> _Task statement_
Reply with one number only, the count of lines holding the string "part".

--- start of Information provided ---

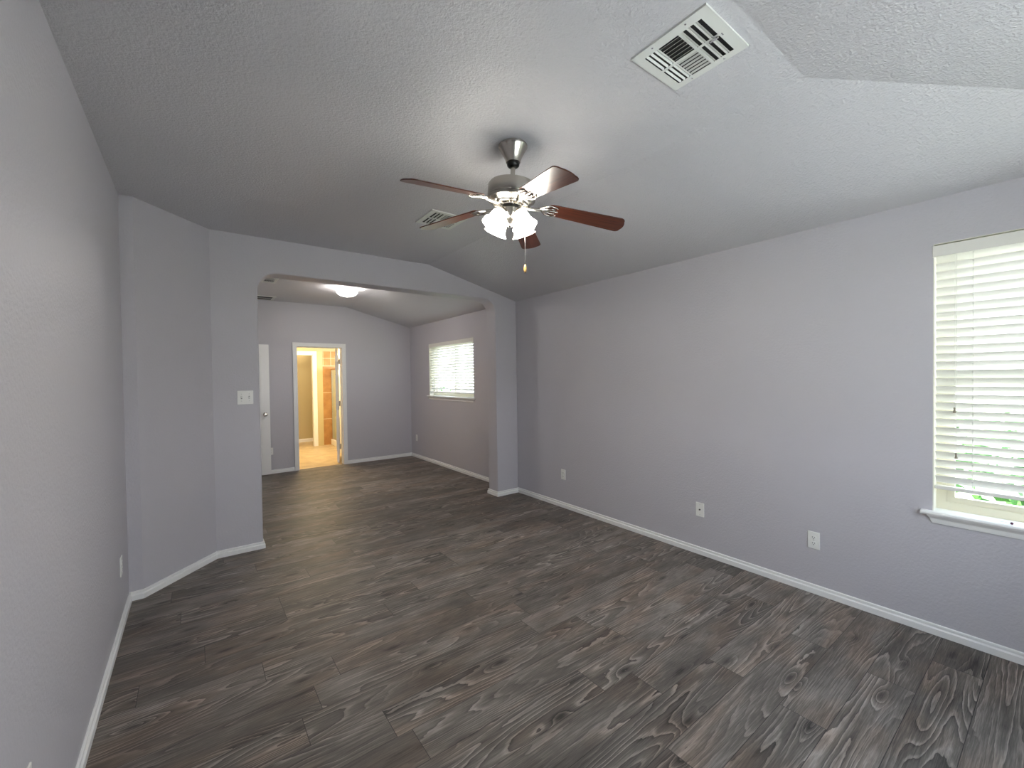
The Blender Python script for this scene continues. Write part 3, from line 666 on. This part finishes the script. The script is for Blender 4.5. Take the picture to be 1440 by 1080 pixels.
for k in range(5):
    a = A0 + k * 2 * PI / 5
    TB = TILT @ Matrix.Rotation(a, 4, 'Z') @ Matrix.Translation((0, 0, BZ0 + .080)) @ Matrix.Rotation(math.radians(7.2), 4, 'Y')
    TP = TB @ Matrix.Rotation(math.radians(-12), 4, 'X')
    # blade outline
    pts = []
    r0, r1, w0, w1 = .205, .640, .052, .067
    def cornr(cx, cy, rr, a0, a1, n=6): return [(cx + rr * math.cos(a0 + (a1 - a0) * i / n), cy + rr * math.sin(a0 + (a1 - a0) * i / n)) for i in range(n + 1)]
    pts += cornr(r0 + .03, -w0 + .03, .03, PI * 1.5, PI, 5)[::-1] if False else cornr(r0 + .03, -w0 + .03, .03, PI, PI * 1.5)
    pts += cornr(r1 - .035, -w1 + .028, .028, PI * 1.5, PI * 2)
    pts += [(r1, -.02), (r1 + .002, 0), (r1, .02)]
    pts += cornr(r1 - .035, w1 - .028, .028, 0, PI / 2)
    pts += cornr(r0 + .03, w0 - .03, .03, PI / 2, PI)
    bm = B(); prism(bm, pts, 'z', -.003, .003, None)
    uvl = bm.loops.layers.uv.new('uv')
    for f in bm.faces:
        for l in f.loops: l[uvl].uv = (l.vert.co.x + k * .7, l.vert.co.y)
    bmesh.ops.transform(bm, matrix=TP, verts=bm.verts[:])
    bevel(finish('blade', bm, WOOD, fan), .0015, 2)
    # bracket: arm dropping from the flywheel, then scrolls spreading under the blade
    bm = B()
    tube(bm, [(.040, 0, -.012), (.070, 0, -.014), (.105, 0, -.018), (.140, 0, -.014), (.175, 0, -.008)], [.011, .010, .009, .009, .008], 10, TB)
    for s_ in (-1, 1):
        tube(bm, [(.165, 0, -.007), (.180, s_ * .020, -.008), (.200, s_ * .040, -.008), (.225, s_ * .046, -.008), (.248, s_ * .040, -.007), (.258, s_ * .032, -.006)], [.006, .006, .006, .005, .004, .003], 8, TP)
        tube(bm, [(.175, 0, -.008), (.200, s_ * .012, -.008), (.222, s_ * .022, -.008), (.245, s_ * .020, -.007), (.240, s_ * .010, -.006)], [.006, .005, .005, .004, .003], 8, TP)
    tube(bm, [(.170, 0, -.008), (.205, 0, -.008), (.245, 0, -.006), (.262, 0, -.005)], [.007, .005, .005, .003], 8, TP)
    br = finish('blade_bracket', bm, NICKEL2, fan, smooth=60)
# light kit: four bell shades
for a in (188, 278, 8, 98):
    az = math.radians(a); down = math.radians(60)
    neck = Vector((math.cos(az) * .064, math.sin(az) * .064, z(2.384)))
    ax = Vector((math.cos(az) * math.cos(down), math.sin(az) * math.cos(down), -math.sin(down)))
    T = TILT @ Matrix.Translation(neck) @ Vector((0, 0, 1)).rotation_difference(ax).to_matrix().to_4x4()
    bm = B(); lathe(bm, [(0, -.012), (.014, -.012), (.020, 0), (.026, .008), (.027, .024), (.022, .026)], 24, T); fit = finish('lamp_holder', bm, NICKEL2, fan, smooth=40)
    outp = [(.022, .010), (.031, .014), (.039, .026), (.044, .044), (.046, .062), (.049, .078), (.056, .092), (.066, .104)]
    prof = outp + [(r - .0025, z_ - .0012) for r, z_ in outp[::-1]]
    nP = len(prof) - 1
    def ruf(t, an):
        q = max(0, 1 - abs(t - .5) * 2 - .55) / .45
        return .05 * q * math.cos(6 * an)
    bm = B(); lathe(bm, prof, 48, T, ruf); sh = finish('lamp_shade', bm, SHADE, fan, smooth=60)
    pl = light('fan_lamp_light', 'POINT', (0, 0, 0), 2.3, (1.0, 0.94, 0.84), size=0.022); pl.parent = fan; pl.location = (T @ Vector((0, 0, .094)))
    bm = B(); lathe(bm, [(0, .020), (.012, .022), (.014, .032), (.021, .050), (.022, .064), (.015, .078), (0, .083)], 20, T); finish('bulb', bm, BULB, sh, smooth=60)
bm = B(); cxo = Vector((math.cos(math.radians(-37)) * .060, math.sin(math.radians(-37)) * .060, 0))
tube(bm, [cxo + Vector((-.008, .006, z(2.372))), cxo + Vector((0, 0, z(2.362))), cxo + Vector((0.004, .004, z(2.30))), cxo + Vector((0.004, .008, z(2.105)))], .0016, 8); pc = finish('pull_chain', bm, NICKEL2, fan)
bm = B(); lathe(bm, [(0, .022), (.003, .020), (.0065, .008), (.0085, -.004), (.0075, -.016), (.005, -.021), (0, -.022)], 20, Matrix.Translation(cxo + Vector((0.004, .008, z(2.085))))); bob = finish('chain_bob', bm, BOB, pc, smooth=50)
bm = B(); lathe(bm, [(0, .004), (.0048, .002), (.0045, -.003), (0, -.004)], 16, Matrix.Translation(cxo + Vector((0.004, .008, z(2.0625))))); finish('bob_tip', bm, BLACK, bob, smooth=50)
tag(fan, 'five-blade cherry wood ceiling fan with nickel motor and lit glass shades', 'ceiling fan')

# ------------------------------------------------------------------ bit of debris on the near sill
root = empty('dried_berry', (R - .008, 0.195, 0.702))
bm = B(); lathe(bm, [(0, .0), (.005, .002), (.0065, .006), (.004, .011), (0, .012)], 14); finish('berry', bm, mat('dark_purple_berry', (.10, .02, .05), .4), root, smooth=60)
bm = B(); tube(bm, [(0, 0, .006), (.012, .020, .004), (.018, .045, .003)], .0007, 5); finish('stem', bm, mat('dry_stem', (.35, .32, .28), .7), root)
tag(root, 'tiny dark dried berry with stem on the right window sill', 'dried berry')

# ------------------------------------------------------------------ outdoors seen through the slats, and an unseen bounce slab
bm = B(); box(bm, (-30, -30, -.5), (40, 50, -.15)); struct(finish('ground', bm, PATIO), 'pale ground outside the windows', 'ground')
bm = B(); box(bm, (-4, -9, -.15), (7, BACK - .2, -.10)); struct(finish('ground', bm, mat('bounce_slab_white', (.74, .73, .70), .9)), 'added pale bounce slab behind the room', 'ground')  # unseen slab added to throw light up through the rear window
def hedge(x, y0, y1, ht, label):
    bm = B(); rnd = random.Random(3)
    for i in range(900):
        cy = rnd.uniform(y0, y1); cz = rnd.uniform(-.1, ht * (0.8 + .2 * math.sin(cy * 2.1))); cx = x + rnd.uniform(-.35, .35); s_ = rnd.uniform(.06, .13)
        T = Matrix.Translation((cx, cy, cz)) @ Matrix.Rotation(rnd.uniform(0, 6), 4, Vector((rnd.uniform(-1, 1), rnd.uniform(-1, 1), rnd.uniform(-1, 1))).normalized())
        quad(bm, *[T @ Vector(p) for p in ((-s_, 0, 0), (0, -s_ * .5, .01), (s_, 0, 0), (0, s_ * .5, .01))])
    o = finish('hedge', bm, LEAF); return tag(o, label, 'hedge')
hedge(6.2, -3.0, 1.5, 1.15, 'green leafy hedge glimpsed through the near window blind')
hedge(6.4, 6.5, 14.0, 1.2, 'green leafy hedge glimpsed through the far window blind')
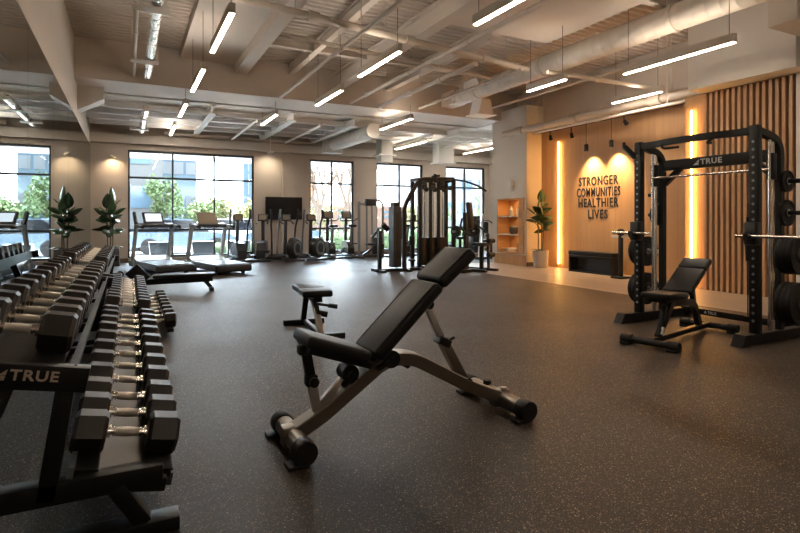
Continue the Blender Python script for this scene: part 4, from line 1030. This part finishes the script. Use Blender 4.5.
MB().box((.28, 0, .92), (.09, .34, .60), (0, R(14), 0), .03, 3).bar((.2, 0, .6), (.34, 0, 1.2), .05, .05, (0, 1, 0)).build('backrest', M['leather'], t)
MB().cyl((-.42, -.26, .35), (-.42, .26, .35), .055).bar((-.42, 0, .35), (-.2, 0, .6), .04, .04).build('foam_roller', M['rubber'], t)
MB().b2(.42, .66, -.2, .2, .08, 1.3, .02).build('weight_stack', M['dgrey'], t)

# ------------------------------------------------------------------ outside
struct(MB().b2(-60, 90, YB+.3, 120, -.5, -.25).build('ground_outside', M['asphalt']), 'pale car park outside the windows')
struct(MB().b2(-3, 18, YB+.3, 21.5, -.25, -.12).build('path_outside', pm('pale paving', (.50, .49, .48), .85, 0, .08, 2)), 'pale paved walk outside the windows')
struct(MB().b2(XM-.5, XR+.3, YB+.3, 18.6, 3.10, 3.3).build('canopy_outside', M['render']), 'white canopy over the windows outside')
def building(label, x0, x1, y0, y1, h, mat, rows, cols, wh, z0=1.2, gap=None, mat2='facadeglass'):
    t = thing('office_building', label, 'building', ((x0+x1)/2, y0, -.25))
    o = ((x0+x1)/2, y0, -.25)
    MB().b2(x0, x1, y0, y1, -.25, h).build('facade', M[mat], t, o)
    MB().b2(x0-.15, x1+.15, y0-.15, y1, h, h+.4).build('parapet', M[mat], t, o)
    n = 0; dz = (h - z0) / rows; dx = (x1-x0) / cols
    for r in range(rows):
        for c in range(cols):
            if n > 60: break
            cx = x0 + dx*(c+.5); cz = z0 + dz*(r+.5); n += 1
            MB().b2(cx-dx*wh[0]/2, cx+dx*wh[0]/2, y0-.06, y0-.01, cz-dz*wh[1]/2, cz+dz*wh[1]/2).build('window', M[mat2], t, o)
    return t
building('pale stone building filling one end of the wide window', -9.5, 1.75, 33, 45, 11, 'stone', 4, 5, (.45, .5))
building('glass office block rising beside the stone building', 1.95, 4.3, 40, 52, 13, 'facadeglass', 5, 3, (.8, .35), 1.2, None, 'render')
building('white office building seen past the wide window trees', 10.2, 18.5, 58, 70, 12.5, 'render', 4, 9, (.55, .42))
building('slim glass tower behind the end of the wide window', 9.4, 12.2, 50, 56, 14, 'facadeglass', 6, 3, (.12, .9), 1.2, None, 'render')
building('far brick row behind the bare trees', 19.5, 32, 62, 70, 2.4, 'brick', 2, 8, (.4, .5))
building('white office building outside the cable station windows', 33, 60, 54, 70, 15, 'render', 5, 11, (.6, .45))

def crown_mesh(rx, rz, n, seed, s=(.10, .2)):
    rnd = random.Random(seed); m = MB()
    blobs = [(Vector((rnd.uniform(-.6, .6)*rx, rnd.uniform(-.6, .6)*rx, rnd.uniform(-.65, .65)*rz)), rnd.uniform(.35, .6)) for _ in range(14)]
    for i in range(n):
        c, r = blobs[i % 14]
        d = Vector((rnd.gauss(0, 1), rnd.gauss(0, 1), rnd.gauss(0, 1))).normalized() * (rnd.random()**.4)
        p = c + Vector((d.x*rx*r, d.y*rx*r, d.z*rz*r))
        a = Vector((rnd.gauss(0, 1), rnd.gauss(0, 1), rnd.gauss(0, 1))).normalized(); b_ = a.cross(Vector((rnd.gauss(0, 1), rnd.gauss(0, 1), rnd.gauss(0, 1)))).normalized()
        k = rnd.uniform(*s); m.quad([p-a*k*.6, p+b_*k*.45, p+a*k*.6, p-b_*k*.45])
    return m
def tree(label, loc, H, rx, mat, seed, n=1500):
    t = thing('tree', label, 'tree', loc, 0, 'leafy trees in the car park')
    MB().cyl((0, 0, 0), (0, 0, H*.55), .12, .07, 10).cyl((0, 0, H*.4), (rx*.4, 0, H*.7), .05, .03, 8).cyl((0, 0, H*.38), (-rx*.4, .1, H*.68), .05, .03, 8).build('trunk', M['bark'], t)
    c = crown_mesh(rx, H*.36, n, seed).build('crown', mat, t, None, 180); c.location = (0, 0, H*.62)
    return t
tree('green tree in front of the stone building', (1.75, 31.0, -.25), 3.9, 1.05, M['crown'], 1, 1700)
tree('green tree ahead of the glass block, seen in the mirror', (3.9, 34.5, -.25), 3.0, 1.1, M['crown'], 2, 1500)
tree('yellowing tree in the middle of the wide window', (5.5, 38.0, -.25), 2.9, 1.1, M['crown_y'], 4, 1400)
tree('yellow-green tree behind the tan treadmill console', (7.2, 36.0, -.25), 2.8, 1.2, M['crown_y'], 5, 1400)
tree('green tree at the television end of the wide window', (8.9, 34.0, -.25), 3.2, .8, M['crown'], 6, 1000)
tree('low yellowing tree beyond the bare trees', (15.2, 46.0, -.25), 2.9, 1.8, M['crown_y'], 7, 900)
tree('low green tree beyond the second bare tree', (19.6, 47.0, -.25), 2.6, 1.9, M['crown'], 8, 900)
tree('green tree outside the cable station', (20.5, 34.0, -.25), 3.2, 1.5, M['crown'], 9, 1100)
tree('yellow-green tree beyond the weight-stack tower', (17.3, 32.0, -.25), 2.6, 1.2, M['crown_y'], 12, 900)
tree('large green tree in the corner window', (25.5, 34.0, -.25), 4.6, 2.0, M['crown'], 13, 1500)
tree('green tree at the edge of the corner window', (31.0, 38.0, -.25), 4.9, 1.5, M['crown'], 14, 1300)
def bare(label, loc, H, seed):
    rnd = random.Random(seed); t = thing('bare_tree', label, 'tree', loc, 0, 'bare trees beyond the bikes')
    tk = MB(); br = MB()
    def grow(mb, p, d, L, r, depth):
        q = p + d*L; (tk if depth == 0 else br).cyl(p, q, r, r*.65, 7)
        if depth >= 4: return
        for k in range(3 if depth else 4):
            nd = (d*1.0 + Vector((rnd.uniform(-.6, .6), rnd.uniform(-.6, .6), rnd.uniform(.1, .55)))).normalized()
            grow(mb, p + d*L*rnd.uniform(.72, 1.), nd, L*rnd.uniform(.58, .78), r*.66, depth+1)
    grow(tk, Vector((0, 0, 0)), Vector((.02, 0, 1)), H*.40, .20, 0)
    tk.build('trunk', M['bark'], t); br.build('branches', M['bark'], t)
bare('bare tree in the first bay of the bike window', (9.95, 30.0, -.25), 4.9, 21)
bare('bare tree in the second bay of the bike window', (11.15, 28.5, -.25), 4.9, 22)
def hedge(label, x0, x1, y, h, seed):
    rnd = random.Random(seed); m = MB()
    for i in range(int((x1-x0)*420)):
        p = Vector((rnd.uniform(x0, x1), y + rnd.uniform(-.4, .4), rnd.uniform(-.12, h)))
        a = Vector((rnd.gauss(0, 1), rnd.gauss(0, 1), rnd.gauss(0, 1))).normalized(); b_ = a.cross(Vector((rnd.gauss(0, 1), rnd.gauss(0, 1), 1))).normalized(); k = rnd.uniform(.06, .12)
        m.quad([p-a*k*.6, p+b_*k*.5, p+a*k*.6, p-b_*k*.5])
    m.b2(x0+.1, x1-.1, y-.3, y+.3, -.12, h*.85)
    tag(m.build('hedge', M['hedge'], None, None, 180), label, 'hedge', 'hedges outside')
hedge('low clipped hedge outside the wide window', 2.5, 6.6, 20.5, .35, 31)
hedge('clipped hedge outside the bike window', 7.0, 10.6, 20.5, .75, 32)
hedge('clipped hedge outside the cable station window', 10.9, 14.4, 20.5, .85, 33)
hedge('clipped hedge outside the corner window', 14.8, 18.6, 20.5, .9, 34)
def car(label, loc, rz, mat):
    t = thing('car', label, 'car', loc, rz, 'parked cars')
    MB().prism([(-2.1, .32), (2.1, .32), (2.15, .62), (1.9, .80), (1.05, .90), (-1.7, .92), (-2.12, .80)], 'y', -.86, .86).build('body', mat, t)
    g = MB(); A = [(1.05, .90), (.45, 1.38), (-1.0, 1.42), (-1.75, .92)]
    g.prism(A, 'y', -.74, .74).build('cabin', M['screen'], t)
    MB().prism([(.40, 1.37), (-1.0, 1.41), (-.98, 1.47), (.30, 1.44)], 'y', -.72, .72).build('roof', mat, t)
    for x in (-1.3, 1.3):
        for s in (-1, 1): MB().cyl((x, s*.70, .33), (x, s*.90, .33), .33, None, 22).build('wheel', M['rubber'], t)
    for s in (-1, 1): MB().box((2.1, s*.6, .68), (.08, .32, .12)).build('headlight', M['white'], t)
car('blue-grey car parked outside behind the lit treadmill', (2.0, 24.5, -.25), R(4), M['carpaint'])
car('white car parked outside between the treadmills', (4.6, 29.0, -.25), R(2), M['carwhite'])
car('dark car parked outside behind the tan treadmill console', (6.9, 25.0, -.25), R(-3), M['carpaint'])
car('white car parked outside beyond the first elliptical', (7.0, 32.5, -.25), R(0), M['carwhite'])
car('black car parked outside the plant end of the window', (-.9, 27.5, -.25), R(0), M['cardark'])
for i, x in enumerate((.9, 2.1, 3.2, 4.2)):
    o = MB().prism([(-.28, 0), (.28, 0), (.34, .62), (-.34, .62)], 'y', -.3, .3).build('planter_box', M['frame']); o.location = (x, 17.9, -.12)
    tag(o, ORD[i] + ' dark planter tub from the stone-building end outside the wide window', 'planter', 'planter tubs outside')

# ------------------------------------------------------------------ light from outside
w = bpy.data.worlds.new('sky'); S.world = w; w.use_nodes = True
t = w.node_tree; t.nodes.clear()
o = t.nodes.new('ShaderNodeOutputWorld'); bg = t.nodes.new('ShaderNodeBackground')
tc = N(t, 'ShaderNodeTexCoord'); sp = N(t, 'ShaderNodeSeparateXYZ'); t.links.new(tc.outputs['Generated'], sp.inputs[0])
up = N(t, 'ShaderNodeMapRange', interpolation_type='SMOOTHSTEP'); t.links.new(sp.outputs[2], up.inputs[0]); up.inputs[2].default_value = .7
col = mixc(t, up.outputs[0], (.90, .96, 1.), (.62, .80, 1.))
hz = N(t, 'ShaderNodeMapRange', interpolation_type='SMOOTHSTEP'); t.links.new(sp.outputs[1], hz.inputs[0])
hz.inputs[1].default_value = -.15; hz.inputs[2].default_value = .75; hz.inputs[3].default_value = 1.2; hz.inputs[4].default_value = 6.5
t.links.new(col, bg.inputs[0]); el = N(t, 'ShaderNodeMapRange', interpolation_type='SMOOTHSTEP'); t.links.new(sp.outputs[2], el.inputs[0])
el.inputs[1].default_value = .09; el.inputs[2].default_value = .30; el.inputs[3].default_value = 1.; el.inputs[4].default_value = 3.4
t.links.new(mth(t, 'MULTIPLY', hz.outputs[0], el.outputs[0]), bg.inputs[1])
t.links.new(bg.outputs[0], o.inputs[0])
sun = bpy.data.lights.new('sun', 'SUN'); sun.energy = 32.; sun.angle = R(2); sun.color = (1, .95, .88)
so = bpy.data.objects.new('sun', sun); C.objects.link(so); so.rotation_euler = Vector((.12, -.40, -.90)).to_track_quat('-Z', 'Y').to_euler()
for a, b in wins:
    l = bpy.data.lights.new('window_portal', 'AREA'); l.shape = 'RECTANGLE'; l.size = b-a; l.size_y = ZT-ZS
    l.cycles.is_portal = True
    lo = bpy.data.objects.new('window_portal', l); C.objects.link(lo); lo.location = ((a+b)/2, YB+.2, (ZS+ZT)/2); lo.rotation_euler = (-PI/2, 0, 0)

# ------------------------------------------------------------------ camera and view
cam = bpy.data.cameras.new('camera'); cam.lens = 36*533/800; cam.sensor_width = 36; cam.sensor_fit = 'HORIZONTAL'
cam.shift_y = -(266.5-219)/800; cam.clip_start = .05; cam.clip_end = 400
co = bpy.data.objects.new('camera', cam); C.objects.link(co); co.location = (0, 0, 1.2)
co.rotation_euler = (PI/2, 0, -math.atan2(272, 533))
S.camera = co
vs = S.view_settings; vs.view_transform = 'Standard'; vs.look = 'None'; vs.gamma = 1; vs.use_curve_mapping = False; vs.exposure = 1.7
S.cycles.max_bounces = 8; S.cycles.diffuse_bounces = 5; S.cycles.glossy_bounces = 5; S.cycles.transparent_max_bounces = 12
S.cycles.sample_clamp_indirect = 6.; S.cycles.caustics_reflective = False; S.cycles.caustics_refractive = False
S.cycles.use_denoising = True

--- end of Information provided ---

> _Written reply_
2